Party leaders rushed to put her to work mentoring candidates about campaign mechanics and defense issues.
Shortly after she joined Congress, Patrick Gaspard, a former White House official who was then executive director of the Democratic National Committee, tapped Gabbard to become a vice chairwoman, she said, a post with fundraising, campaigning and other party duties she had to have explained to her.
“Coming to be a vice chair of the DNC is not something I ever sought out. It’s not something I knew a lot about,” she said. “I said, ‘What exactly do you want me to do?’”
It was in that capacity that she criticized Wasserman Schultz, the top officer, last month for leaving her and other party officials out of the discussions about the Democratic presidential debates — specifically, the number and the fact that candidates who participated in unsanctioned debates would be disqualified from appearing in others. Wasserman Schultz declined to be interviewed for this article.
Gabbard said in an interview that she had spoken out on principle. But to some, exposing internal disputes is a grave offense. Some Democrats privately questioned whether Gabbard — who takes pride in her independence — was well suited to the more partisan post, said one House Democrat, who asked not to be identified because the discussions were internal party matters.
Though Gabbard has been unsparing in her criticism of some of Obama’s national security decisions, some Democrats said that only made her voice more valuable.
“We Democrats on the House Armed Services Committee are not there to rubber-stamp administration policy,” said Rep. Adam Smith of Washington, the committee’s top Democrat. “We’re there to say what we think is right, and Tulsi does that and does it very well.”

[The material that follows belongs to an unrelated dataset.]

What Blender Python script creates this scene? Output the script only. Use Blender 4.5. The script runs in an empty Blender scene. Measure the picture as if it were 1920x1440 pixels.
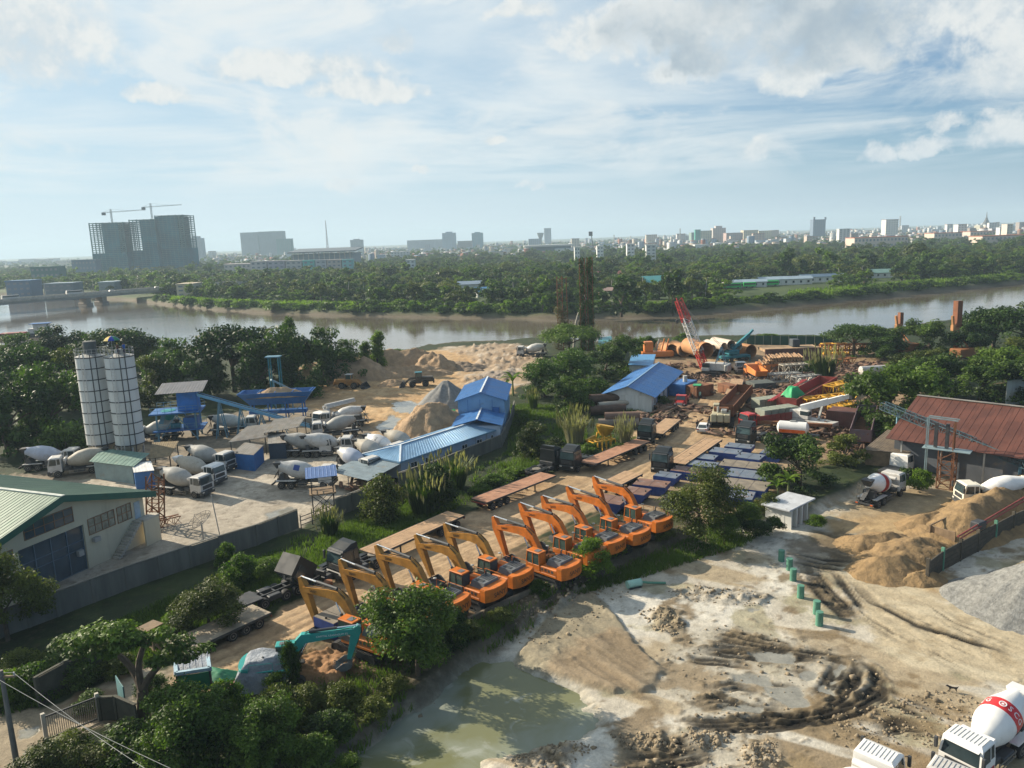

Gabbard said, “I’d be dishonoring the memory of a lot of folks who I’ve served with who didn’t make it home if I didn’t stand up for what I believe is right and stand up and speak the truth.”
It is a quality that has earned her the respect of many Democrats and some Republicans. Thirteen lawmakers attended her wedding in Hawaii, including McCarthy and about a half-dozen other Republicans, said Rep. Kyrsten Sinema, D-Ariz.
Mullin, who was also on her guest list, said Gabbard “has the ability to forge relationships on both sides.”
“And she has a personality people just seem to want to work with,” he said.
Sinema, 39, said there was an emerging divide in Congress between younger members and older members. She said Gabbard exemplified a less partisan method of coalition-building that will ultimately prove more appealing to voters.
“She’s a solid Democrat,” Sinema said. “But she’s really practical in terms of how she approaches issues and gets things done.”
Sgt. Ryan Soon, 31, who served under Gabbard in Kuwait on her second tour and has been a strong supporter of her political career, said she had earned the respect of her soldiers by exhibiting a reasoned practicality, recognizing her unit’s strengths but also bolstering its weaknesses.
And her presence at ad hoc barbecues supplemented with canned goods and meals ready to eat did not hurt, either, he said.
“She was a leader that people followed not because they had to but because they wanted to,” Soon said.